Example With [Cho][Pro]

[0048] In this example, 1.1620 g of [Cho][Pro] and 1.0452 g of PET were used

[0049] The time and temperature conditions of the depolymerization example according to the above invention were repeated, while the amount of methanol added, drop by drop, each time is of 0.1 ml.

[0050] [Cho][Pro] was synthesised in laboratory using the same synthesis procedure as in the case of choline argininate and described above. The reagents used are all Merck-certified.

[0051] At the end of the depolymerisation procedure, the recovered non-depolymerized PET was found to weigh 1.0511 g and thus 0.0560% more (within the weighing error of the balance) than the PET initially used.

[0052] It is clear from the above that the use of the ionic liquid consisting of [Cho][Pro] does not produce any depolymerization.

Example With L-Arginine

[0053] In this example, 0.7084 g L-Arginine and 1.1021 g PET were used.

[0054] The time and temperature conditions of the depolymerization example according to the above invention were repeated, while the amount of methanol added, drop by drop, each time is of 0.1 ml.

[0055] At the end of the depolymerization procedure, the recovered non-depolymerized PET weighed 1.1022 g.

[0056] It is clear from the above that the use of L-Arginine (Merck-certified) does not produce any depolymerization.

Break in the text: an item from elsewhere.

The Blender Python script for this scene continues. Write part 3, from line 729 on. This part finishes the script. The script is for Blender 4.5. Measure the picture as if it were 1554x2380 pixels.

[0057] From the above description, it appears that, surprisingly, only the use of ionic liquid [Cho][Arg] is able to obtain PET depolymerization under ambient temperature and pressure conditions. Such a result offers important production and environmental advantages. In fact, the process of the present invention allows PET to be depolymerized to obtain the starting monomer, which can, in turn, be polymerized again.

[0058] It is important to note that the process of the present invention, when applied to materials comprising PET, succeeds in extracting PET by depolymerization, leaving the other constituent components of the material available.

[0059] In this regard, an example of depolymerization of textile fibre carried out in the laboratory is hereinafter reported.

Example of Textile Fibre Depolymerization

[0060] A 50 ml volume flask was loaded with a textile fibre sample consisting of a flap of fabric weighing 0.7158 g (composed of 65% polyester and 35% cotton) and 0.6260 g of ionic liquid consisting of (2-hydroxyethyl)trimethylammonium argininate ([Cho][Arg]). After a blending step carried out at 30 C. between the ionic liquid and the textile fibre using the rotor of a rotavapor, 1 ml of methanol was added over the following nine hours (0.1 ml every hour). Rotation was stopped after each addition to allow methanol to be introduced into the reaction matrix. Subsequently, a further 2.4 ml of methanol was introduced by directly loading 0.4 ml times. The rotor was temporary interrupted at each six addition.

[0061] The depolymerization reaction was then interrupted by adding MilliQ water (approximately 50 ml) to the reaction matrix. The residual sample was washed in a beaker with double-distilled water and dried, yielding a weight of 0.5331 g.

[0062] The reaction matrix was then filtered by removing cotton polymer residues. The PET monomer was then extracted by additions of 1 M of HCl until pH 1 was reached. The terephthalic acid was collected by filtration, dried in an electric oven and weighed, yielding a mass of 0.14766 g compared to an initial polyester mass of 0.46527 g.

[0063] It may therefore be estimated a depolymerization on the PET textile fibre of about 33%.